### Exercise details
Beginning with the first line below, please repeat the material exactly, ending with the line that includes "sc.camera = cam".
[START]
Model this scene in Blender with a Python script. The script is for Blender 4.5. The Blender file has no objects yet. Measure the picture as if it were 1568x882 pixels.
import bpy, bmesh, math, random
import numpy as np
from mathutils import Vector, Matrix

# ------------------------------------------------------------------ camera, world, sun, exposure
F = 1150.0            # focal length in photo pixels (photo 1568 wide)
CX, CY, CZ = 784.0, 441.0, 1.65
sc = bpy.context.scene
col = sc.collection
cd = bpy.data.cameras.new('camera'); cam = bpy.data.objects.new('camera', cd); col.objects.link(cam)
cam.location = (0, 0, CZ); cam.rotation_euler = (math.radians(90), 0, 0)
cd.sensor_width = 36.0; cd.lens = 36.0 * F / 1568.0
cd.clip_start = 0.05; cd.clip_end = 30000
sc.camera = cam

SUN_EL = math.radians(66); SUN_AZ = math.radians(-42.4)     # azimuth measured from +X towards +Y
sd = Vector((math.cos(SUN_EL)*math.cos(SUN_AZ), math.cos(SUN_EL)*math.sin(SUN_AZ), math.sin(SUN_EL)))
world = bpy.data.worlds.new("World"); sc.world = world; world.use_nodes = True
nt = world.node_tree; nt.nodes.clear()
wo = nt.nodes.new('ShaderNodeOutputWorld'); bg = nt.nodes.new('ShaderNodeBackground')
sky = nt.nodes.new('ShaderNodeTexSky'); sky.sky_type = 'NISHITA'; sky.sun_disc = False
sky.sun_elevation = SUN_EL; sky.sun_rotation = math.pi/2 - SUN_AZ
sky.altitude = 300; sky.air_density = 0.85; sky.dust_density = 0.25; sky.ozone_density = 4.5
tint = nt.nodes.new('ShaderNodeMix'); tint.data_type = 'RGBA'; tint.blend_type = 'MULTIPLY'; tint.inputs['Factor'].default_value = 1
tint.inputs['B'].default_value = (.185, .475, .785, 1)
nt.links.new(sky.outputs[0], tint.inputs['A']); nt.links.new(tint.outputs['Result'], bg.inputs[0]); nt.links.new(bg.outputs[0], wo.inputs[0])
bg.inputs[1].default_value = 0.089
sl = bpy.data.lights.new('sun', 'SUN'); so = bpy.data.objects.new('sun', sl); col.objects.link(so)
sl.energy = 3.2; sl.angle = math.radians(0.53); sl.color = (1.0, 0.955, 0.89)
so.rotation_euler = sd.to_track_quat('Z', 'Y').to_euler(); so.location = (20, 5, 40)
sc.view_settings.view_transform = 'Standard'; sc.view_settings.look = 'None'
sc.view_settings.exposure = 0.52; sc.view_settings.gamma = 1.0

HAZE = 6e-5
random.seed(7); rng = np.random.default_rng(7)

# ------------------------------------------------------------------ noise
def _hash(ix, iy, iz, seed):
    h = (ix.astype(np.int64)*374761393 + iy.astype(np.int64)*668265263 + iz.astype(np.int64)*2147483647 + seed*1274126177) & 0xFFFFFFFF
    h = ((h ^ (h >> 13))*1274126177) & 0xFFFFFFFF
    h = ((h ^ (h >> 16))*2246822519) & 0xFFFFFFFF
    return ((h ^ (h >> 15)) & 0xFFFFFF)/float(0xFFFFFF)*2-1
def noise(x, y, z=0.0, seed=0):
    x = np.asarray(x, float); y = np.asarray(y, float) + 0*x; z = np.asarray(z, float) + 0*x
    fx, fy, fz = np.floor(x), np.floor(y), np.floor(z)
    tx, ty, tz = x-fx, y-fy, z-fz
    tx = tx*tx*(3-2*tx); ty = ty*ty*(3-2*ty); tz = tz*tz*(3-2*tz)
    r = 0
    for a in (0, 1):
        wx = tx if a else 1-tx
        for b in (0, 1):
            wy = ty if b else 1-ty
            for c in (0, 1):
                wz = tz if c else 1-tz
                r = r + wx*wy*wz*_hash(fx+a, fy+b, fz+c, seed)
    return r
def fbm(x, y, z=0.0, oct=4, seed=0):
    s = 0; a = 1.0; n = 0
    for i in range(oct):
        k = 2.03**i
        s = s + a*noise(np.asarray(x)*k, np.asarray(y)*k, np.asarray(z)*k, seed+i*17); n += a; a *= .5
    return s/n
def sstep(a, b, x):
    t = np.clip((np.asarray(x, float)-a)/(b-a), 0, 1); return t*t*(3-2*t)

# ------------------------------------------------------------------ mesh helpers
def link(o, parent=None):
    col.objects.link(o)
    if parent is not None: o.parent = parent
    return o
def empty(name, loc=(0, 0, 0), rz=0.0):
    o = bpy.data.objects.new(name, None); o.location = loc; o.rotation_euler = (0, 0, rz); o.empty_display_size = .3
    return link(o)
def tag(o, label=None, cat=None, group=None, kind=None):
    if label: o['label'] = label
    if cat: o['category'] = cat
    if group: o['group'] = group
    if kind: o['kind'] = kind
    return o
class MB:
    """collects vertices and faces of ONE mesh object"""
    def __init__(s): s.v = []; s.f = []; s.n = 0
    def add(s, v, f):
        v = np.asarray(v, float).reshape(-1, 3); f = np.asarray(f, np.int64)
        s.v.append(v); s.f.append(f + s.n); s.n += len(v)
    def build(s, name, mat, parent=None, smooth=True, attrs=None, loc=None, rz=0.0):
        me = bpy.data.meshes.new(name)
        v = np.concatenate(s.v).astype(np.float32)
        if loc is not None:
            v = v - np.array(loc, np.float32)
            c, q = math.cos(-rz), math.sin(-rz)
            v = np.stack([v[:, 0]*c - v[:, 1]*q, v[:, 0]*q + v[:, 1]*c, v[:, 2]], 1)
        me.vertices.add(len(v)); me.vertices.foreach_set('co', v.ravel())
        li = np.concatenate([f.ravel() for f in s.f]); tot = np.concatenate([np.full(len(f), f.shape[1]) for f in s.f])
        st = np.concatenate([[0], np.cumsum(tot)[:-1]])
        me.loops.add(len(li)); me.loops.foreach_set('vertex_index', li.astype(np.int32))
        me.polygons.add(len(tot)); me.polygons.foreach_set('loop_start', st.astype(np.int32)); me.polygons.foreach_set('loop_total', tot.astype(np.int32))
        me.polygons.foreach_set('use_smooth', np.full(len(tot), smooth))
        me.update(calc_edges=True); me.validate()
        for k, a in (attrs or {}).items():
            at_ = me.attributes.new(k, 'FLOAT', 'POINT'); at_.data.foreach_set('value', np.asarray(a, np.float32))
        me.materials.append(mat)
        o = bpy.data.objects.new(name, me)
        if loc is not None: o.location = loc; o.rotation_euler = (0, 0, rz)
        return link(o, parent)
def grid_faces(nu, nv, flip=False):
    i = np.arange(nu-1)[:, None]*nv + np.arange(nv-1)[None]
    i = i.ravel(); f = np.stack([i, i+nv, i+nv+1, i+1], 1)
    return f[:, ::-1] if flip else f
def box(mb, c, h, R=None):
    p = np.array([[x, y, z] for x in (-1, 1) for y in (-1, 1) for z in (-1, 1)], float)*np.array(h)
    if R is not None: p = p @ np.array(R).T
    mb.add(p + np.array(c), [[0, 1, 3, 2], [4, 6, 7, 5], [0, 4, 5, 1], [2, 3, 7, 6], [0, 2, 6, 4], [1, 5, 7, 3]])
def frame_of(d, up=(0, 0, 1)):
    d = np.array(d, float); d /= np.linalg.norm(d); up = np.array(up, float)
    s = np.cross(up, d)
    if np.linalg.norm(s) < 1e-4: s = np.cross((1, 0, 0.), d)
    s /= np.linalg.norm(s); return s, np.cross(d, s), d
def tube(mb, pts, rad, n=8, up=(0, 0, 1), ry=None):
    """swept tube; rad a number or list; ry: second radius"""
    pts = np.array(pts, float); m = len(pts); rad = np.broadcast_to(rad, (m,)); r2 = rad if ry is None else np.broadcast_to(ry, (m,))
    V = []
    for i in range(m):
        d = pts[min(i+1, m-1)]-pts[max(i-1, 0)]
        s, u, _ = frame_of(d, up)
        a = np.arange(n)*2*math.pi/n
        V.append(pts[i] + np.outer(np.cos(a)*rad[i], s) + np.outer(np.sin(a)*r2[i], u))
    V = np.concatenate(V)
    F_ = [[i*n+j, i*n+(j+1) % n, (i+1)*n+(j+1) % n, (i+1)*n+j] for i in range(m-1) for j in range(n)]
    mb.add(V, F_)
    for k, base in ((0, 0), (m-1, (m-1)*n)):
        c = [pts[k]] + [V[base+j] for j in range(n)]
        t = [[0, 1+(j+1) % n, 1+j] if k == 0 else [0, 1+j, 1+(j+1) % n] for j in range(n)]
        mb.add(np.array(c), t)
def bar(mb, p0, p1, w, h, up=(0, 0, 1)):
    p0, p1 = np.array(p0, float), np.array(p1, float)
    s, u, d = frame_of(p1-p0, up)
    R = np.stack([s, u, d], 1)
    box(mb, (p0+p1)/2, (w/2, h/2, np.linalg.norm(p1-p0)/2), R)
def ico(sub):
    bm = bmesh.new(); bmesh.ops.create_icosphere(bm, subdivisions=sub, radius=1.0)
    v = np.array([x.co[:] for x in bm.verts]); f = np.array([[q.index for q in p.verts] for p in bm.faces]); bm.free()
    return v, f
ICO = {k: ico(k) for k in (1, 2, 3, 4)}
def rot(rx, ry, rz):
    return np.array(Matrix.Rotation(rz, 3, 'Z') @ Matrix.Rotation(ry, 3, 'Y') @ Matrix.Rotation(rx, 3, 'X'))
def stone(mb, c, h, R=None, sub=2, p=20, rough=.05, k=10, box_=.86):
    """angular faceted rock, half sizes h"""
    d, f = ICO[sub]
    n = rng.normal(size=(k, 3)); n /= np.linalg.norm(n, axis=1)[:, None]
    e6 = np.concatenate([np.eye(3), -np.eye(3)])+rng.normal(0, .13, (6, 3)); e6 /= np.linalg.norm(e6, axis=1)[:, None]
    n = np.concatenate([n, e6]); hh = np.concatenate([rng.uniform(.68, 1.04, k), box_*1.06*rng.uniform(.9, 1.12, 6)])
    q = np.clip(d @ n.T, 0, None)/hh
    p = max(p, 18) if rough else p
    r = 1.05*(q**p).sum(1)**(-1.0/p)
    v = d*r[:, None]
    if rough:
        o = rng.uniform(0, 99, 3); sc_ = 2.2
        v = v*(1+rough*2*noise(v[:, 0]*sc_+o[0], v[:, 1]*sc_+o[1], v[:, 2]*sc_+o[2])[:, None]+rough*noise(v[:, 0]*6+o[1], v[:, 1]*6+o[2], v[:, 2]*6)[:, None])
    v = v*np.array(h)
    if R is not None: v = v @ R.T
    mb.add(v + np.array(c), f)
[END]
### Problem solution
Model this scene in Blender with a Python script. The script is for Blender 4.5. The Blender file has no objects yet. Measure the picture as if it were 1568x882 pixels.
import bpy, bmesh, math, random
import numpy as np
from mathutils import Vector, Matrix

# ------------------------------------------------------------------ camera, world, sun, exposure
F = 1150.0            # focal length in photo pixels (photo 1568 wide)
CX, CY, CZ = 784.0, 441.0, 1.65
sc = bpy.context.scene
col = sc.collection
cd = bpy.data.cameras.new('camera'); cam = bpy.data.objects.new('camera', cd); col.objects.link(cam)
cam.location = (0, 0, CZ); cam.rotation_euler = (math.radians(90), 0, 0)
cd.sensor_width = 36.0; cd.lens = 36.0 * F / 1568.0
cd.clip_start = 0.05; cd.clip_end = 30000
sc.camera = cam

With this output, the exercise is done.